Despite the noise below when she's sailing fast, Catalyst is far more comfortable than any monohull I've ever sailed on, because she's always level and the motion of the boat is more comfortable. The dreaded activities of cooking, changing clothes, and - worst- going to the head are no more difficult at sea in Catalyst than in a motel. (OK, that's a bit of an overstatement, at times you have to hold on and we did spill one or two glasses that were sitting on the table). In most monohulls, sailing under spinnaker in 10 foot seas and force 5-6 winds is white knuckle time, and the helmsman tires out quickly. In this boat, just point her and let her go, and does she go... I was amazed by the way she handled the seas, and by her smooth motion. Her sharp bows cleave smoothly into the seas, and she does not pound at all.

My main safety concern was wave-induced capsize, where a steep sea pivots her stern up, bow down into a sea, and a gust pushes her over at the same time. I came to the conclusion that, in downwind sailing, it was much safer to sail her under spinnaker (or twin jibs) only than under jib and mainsail. The spinnaker and twin jib rigs automatically depower when she spins upwind on either side, and the sail no longer exerts much force once its is luffing. Since the assymetrical chute is flatter and has an open leach and a relatively taut luff, I think that it is safer than a symmetrical chute. In contrast, the mainsail cannot be let out very far in a gust by easing the sheet, because of the shroud location, and its huge roach high in the air exerts a big rotational moment just where you don't want it. Monohull sailors normally view the mainsail as the safe sail on the boat and the spinnaker as a risky and dangerous sail (witness the cruising races that ban spinnakers), but on Catalyst I believe the opposite is true.

Despite the incredible forces exerted on her hulls and structure Catalyst came through without any sign of structural fatigue. Her rig remains taut, indicating no deflection of the forward cross beam on which the mast is stepped. We blew apart two shackles (holding the tacks of the mainsail and the jib), and the screacher halyard chafed badly in the mast at the hounds inside the mast. The spinnaker and screacher sheets chafed against the upper lifelines, requiring us to loosen the lifelines and cover them in the critical location with pieces we cut from our deck hose. Sheets running through the turning blocks aft chafe on the teak toe rail, which should be shortened a foot or two at its aft end. The sun cover on the screacher was chafed in a few locations by the windward spinnaker sheets crossing it. But none of the chafing was significant, and the sails are all in excellent condition.

The window covers and furling bimini that Quantum made for us turned out to be godsends because of the extreme heat and piercing sunshine. We used them all the time. The bimini unfurls from the top of the pilot house and is tied under the boom just aft of the mast, and guyed on each side to the dagger boards (normally raised for downwind sailing) and forward to the aft end of the prod. We use the spare jib halyard to raise it in the middle, and it makes a great tent.

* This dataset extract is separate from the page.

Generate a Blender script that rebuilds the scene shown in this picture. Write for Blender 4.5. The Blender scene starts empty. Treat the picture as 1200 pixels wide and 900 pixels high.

Catalyst's forward cockpit design works spectacularly well. Sail handling is centralized and safe, visibility is excellent, and you feel from the cockpit as if you're sailing a big beach cat. The pilot house provides excellent visibility and is extremely comfortable for both navigating and lounging (and snoozing on the very comfortable couch). The wide decks are great for exercising and lounging in shady spots.

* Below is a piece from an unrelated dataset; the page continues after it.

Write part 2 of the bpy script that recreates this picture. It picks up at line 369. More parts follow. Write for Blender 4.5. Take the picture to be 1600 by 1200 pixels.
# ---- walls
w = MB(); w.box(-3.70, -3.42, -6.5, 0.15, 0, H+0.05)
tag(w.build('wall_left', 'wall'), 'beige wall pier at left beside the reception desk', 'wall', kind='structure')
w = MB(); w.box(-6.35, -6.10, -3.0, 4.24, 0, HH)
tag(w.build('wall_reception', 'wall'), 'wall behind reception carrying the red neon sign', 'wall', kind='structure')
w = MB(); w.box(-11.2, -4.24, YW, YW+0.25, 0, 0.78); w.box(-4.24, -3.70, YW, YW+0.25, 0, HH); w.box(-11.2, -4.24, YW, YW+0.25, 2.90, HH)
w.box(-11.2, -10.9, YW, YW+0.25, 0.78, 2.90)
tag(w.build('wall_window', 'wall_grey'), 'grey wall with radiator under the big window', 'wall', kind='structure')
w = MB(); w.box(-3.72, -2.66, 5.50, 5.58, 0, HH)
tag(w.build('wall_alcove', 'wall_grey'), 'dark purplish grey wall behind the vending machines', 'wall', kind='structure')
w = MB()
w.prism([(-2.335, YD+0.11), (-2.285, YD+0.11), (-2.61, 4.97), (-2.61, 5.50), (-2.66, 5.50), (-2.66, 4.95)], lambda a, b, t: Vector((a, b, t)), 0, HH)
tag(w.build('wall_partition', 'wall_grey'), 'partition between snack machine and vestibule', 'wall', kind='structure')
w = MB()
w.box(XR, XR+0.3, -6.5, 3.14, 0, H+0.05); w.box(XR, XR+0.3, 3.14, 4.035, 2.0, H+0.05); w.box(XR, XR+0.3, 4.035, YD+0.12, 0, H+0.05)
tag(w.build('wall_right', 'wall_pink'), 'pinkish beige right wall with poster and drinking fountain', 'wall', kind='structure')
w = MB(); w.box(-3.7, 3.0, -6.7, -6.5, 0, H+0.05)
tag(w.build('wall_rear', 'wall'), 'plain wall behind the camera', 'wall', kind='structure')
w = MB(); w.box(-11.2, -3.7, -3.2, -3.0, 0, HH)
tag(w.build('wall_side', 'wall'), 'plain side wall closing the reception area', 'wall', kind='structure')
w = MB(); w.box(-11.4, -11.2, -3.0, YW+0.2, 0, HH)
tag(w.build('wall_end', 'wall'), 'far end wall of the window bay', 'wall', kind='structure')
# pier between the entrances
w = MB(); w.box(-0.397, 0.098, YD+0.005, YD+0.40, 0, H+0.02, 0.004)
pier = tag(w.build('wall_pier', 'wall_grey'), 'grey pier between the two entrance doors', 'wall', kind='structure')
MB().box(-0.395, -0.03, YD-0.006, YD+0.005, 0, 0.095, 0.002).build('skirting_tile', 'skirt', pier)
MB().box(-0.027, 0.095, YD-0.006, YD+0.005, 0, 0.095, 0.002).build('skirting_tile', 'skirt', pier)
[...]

The prod worked very well, enabling us to unfurl the screacher at will and also to lead the at leeward tack line to the spinnaker that kept the tack well forward. We normally tacked the spinnaker using a tack line running through a snatch block on the windward bow. Also, the prod provides excellent support while you are working on the big trampoline, dividing it in half and giving you something to hold onto.

In sum, this is a great design and great fun to sail. We had a chance to try her out on a beat yesterday, and found that she points easily to 35 apparent and sails at 7.5 - 8 knots in 10 knots of true wind (18 apparent). She keeps her momentum well through the tacks, and balances beautifully.